***** STORED DATA

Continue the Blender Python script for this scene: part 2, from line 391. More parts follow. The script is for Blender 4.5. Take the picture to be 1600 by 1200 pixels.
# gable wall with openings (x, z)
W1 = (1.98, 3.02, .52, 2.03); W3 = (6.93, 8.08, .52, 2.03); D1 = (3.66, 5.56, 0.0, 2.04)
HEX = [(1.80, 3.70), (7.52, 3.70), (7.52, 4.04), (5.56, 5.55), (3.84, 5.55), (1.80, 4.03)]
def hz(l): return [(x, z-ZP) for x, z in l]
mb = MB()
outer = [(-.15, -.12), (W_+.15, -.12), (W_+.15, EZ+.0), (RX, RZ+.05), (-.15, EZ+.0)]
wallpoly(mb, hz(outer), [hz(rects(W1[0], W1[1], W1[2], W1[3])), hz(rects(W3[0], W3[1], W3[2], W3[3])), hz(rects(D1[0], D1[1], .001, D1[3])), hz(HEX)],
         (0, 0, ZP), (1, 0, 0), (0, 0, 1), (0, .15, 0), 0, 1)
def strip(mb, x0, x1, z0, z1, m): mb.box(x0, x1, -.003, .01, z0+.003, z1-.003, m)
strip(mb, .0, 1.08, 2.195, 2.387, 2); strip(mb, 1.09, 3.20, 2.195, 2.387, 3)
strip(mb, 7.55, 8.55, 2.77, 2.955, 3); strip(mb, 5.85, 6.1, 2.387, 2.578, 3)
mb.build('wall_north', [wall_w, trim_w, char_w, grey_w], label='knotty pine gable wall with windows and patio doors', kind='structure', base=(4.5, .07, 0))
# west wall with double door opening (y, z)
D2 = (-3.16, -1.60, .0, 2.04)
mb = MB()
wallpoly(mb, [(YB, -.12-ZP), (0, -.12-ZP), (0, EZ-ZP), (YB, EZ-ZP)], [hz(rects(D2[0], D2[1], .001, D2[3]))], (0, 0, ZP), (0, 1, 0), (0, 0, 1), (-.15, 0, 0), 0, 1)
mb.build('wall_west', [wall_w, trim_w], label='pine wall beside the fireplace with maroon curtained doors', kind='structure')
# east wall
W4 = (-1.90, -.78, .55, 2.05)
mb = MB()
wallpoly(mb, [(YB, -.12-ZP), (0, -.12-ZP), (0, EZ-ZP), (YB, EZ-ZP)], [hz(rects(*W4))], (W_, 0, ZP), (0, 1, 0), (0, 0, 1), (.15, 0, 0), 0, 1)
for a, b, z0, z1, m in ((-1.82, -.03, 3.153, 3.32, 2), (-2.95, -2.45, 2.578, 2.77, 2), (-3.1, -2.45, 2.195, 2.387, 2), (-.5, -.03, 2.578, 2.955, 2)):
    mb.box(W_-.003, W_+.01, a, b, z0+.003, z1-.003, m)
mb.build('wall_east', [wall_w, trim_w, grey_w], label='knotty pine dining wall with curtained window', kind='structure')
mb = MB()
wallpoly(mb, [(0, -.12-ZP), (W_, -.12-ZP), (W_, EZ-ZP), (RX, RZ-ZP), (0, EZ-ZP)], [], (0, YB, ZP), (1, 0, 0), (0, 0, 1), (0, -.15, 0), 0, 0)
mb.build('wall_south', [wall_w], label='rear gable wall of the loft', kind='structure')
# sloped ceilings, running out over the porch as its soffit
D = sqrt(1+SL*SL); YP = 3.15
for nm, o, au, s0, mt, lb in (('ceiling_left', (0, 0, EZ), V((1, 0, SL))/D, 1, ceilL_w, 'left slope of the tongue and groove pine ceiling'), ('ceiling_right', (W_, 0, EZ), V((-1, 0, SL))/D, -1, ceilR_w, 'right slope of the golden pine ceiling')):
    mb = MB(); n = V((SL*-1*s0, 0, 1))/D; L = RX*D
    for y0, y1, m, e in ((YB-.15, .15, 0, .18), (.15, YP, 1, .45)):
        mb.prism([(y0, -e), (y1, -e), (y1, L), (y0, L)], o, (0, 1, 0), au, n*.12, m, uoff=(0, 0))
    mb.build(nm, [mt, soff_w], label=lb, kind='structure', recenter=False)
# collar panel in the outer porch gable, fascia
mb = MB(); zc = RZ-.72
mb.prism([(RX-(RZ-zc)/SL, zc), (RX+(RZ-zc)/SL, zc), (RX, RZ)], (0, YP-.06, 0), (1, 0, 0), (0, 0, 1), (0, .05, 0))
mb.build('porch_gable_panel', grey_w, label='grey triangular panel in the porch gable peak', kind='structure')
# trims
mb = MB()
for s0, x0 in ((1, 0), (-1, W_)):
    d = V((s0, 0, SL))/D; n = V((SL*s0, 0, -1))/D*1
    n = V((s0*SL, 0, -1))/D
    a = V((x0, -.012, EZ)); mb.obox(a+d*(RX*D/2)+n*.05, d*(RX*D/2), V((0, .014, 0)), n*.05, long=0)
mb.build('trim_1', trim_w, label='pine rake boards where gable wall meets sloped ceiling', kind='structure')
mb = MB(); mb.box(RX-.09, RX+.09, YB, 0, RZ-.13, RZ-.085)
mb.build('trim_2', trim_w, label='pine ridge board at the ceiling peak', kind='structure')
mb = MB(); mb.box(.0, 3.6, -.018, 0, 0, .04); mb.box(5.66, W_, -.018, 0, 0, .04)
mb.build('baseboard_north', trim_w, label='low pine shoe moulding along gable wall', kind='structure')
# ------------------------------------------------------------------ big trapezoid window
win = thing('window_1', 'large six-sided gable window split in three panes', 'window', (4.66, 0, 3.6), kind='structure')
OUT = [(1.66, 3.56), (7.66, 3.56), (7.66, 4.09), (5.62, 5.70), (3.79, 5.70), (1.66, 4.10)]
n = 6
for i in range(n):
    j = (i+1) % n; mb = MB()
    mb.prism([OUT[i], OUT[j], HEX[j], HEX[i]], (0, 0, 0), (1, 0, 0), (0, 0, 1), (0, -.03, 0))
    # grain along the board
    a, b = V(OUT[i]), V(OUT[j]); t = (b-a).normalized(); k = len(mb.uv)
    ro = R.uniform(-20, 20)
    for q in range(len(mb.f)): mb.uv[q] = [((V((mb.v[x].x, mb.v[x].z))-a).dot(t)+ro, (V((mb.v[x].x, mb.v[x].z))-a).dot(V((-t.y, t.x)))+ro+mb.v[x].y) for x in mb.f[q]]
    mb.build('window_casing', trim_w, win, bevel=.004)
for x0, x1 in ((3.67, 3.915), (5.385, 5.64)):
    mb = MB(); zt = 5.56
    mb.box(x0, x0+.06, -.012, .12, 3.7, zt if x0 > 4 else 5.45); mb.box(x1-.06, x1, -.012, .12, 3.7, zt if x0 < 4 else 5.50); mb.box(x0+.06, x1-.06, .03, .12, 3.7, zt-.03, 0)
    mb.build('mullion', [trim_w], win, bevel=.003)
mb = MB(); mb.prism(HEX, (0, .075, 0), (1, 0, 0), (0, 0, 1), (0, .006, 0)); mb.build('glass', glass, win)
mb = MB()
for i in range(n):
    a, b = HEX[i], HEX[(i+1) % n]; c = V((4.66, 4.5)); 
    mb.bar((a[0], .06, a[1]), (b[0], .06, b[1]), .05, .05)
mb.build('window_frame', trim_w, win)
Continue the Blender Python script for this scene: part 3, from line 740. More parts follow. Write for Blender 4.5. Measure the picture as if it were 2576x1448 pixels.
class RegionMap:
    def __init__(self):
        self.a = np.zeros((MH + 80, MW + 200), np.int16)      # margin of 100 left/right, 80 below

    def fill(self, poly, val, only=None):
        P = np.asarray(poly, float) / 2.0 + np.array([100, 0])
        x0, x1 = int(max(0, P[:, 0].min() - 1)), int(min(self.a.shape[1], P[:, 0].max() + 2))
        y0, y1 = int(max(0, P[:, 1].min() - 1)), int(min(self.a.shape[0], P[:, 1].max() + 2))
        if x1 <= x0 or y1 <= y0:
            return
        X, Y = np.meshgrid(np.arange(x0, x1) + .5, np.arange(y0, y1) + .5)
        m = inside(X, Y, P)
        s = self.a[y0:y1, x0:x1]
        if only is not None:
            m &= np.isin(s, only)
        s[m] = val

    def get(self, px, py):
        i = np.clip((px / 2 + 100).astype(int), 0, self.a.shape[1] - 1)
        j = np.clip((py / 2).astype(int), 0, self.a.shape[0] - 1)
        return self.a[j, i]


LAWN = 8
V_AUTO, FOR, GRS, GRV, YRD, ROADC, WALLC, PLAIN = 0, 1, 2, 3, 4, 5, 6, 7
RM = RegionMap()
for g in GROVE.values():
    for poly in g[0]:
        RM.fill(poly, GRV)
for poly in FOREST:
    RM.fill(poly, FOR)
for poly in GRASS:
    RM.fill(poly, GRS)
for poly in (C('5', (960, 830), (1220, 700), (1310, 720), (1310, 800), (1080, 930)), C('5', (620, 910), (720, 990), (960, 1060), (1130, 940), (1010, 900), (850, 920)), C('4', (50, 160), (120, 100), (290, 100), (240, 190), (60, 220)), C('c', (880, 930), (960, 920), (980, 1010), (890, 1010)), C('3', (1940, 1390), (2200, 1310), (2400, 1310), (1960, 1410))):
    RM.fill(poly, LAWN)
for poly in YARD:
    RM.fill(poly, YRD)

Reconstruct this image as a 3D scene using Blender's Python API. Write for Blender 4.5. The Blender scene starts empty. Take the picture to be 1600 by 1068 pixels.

**********

STATED PROBLEM:
Determine how many of the lines above hold the word "More", and output that number by itself.

COMPLETE OUTPUT:
2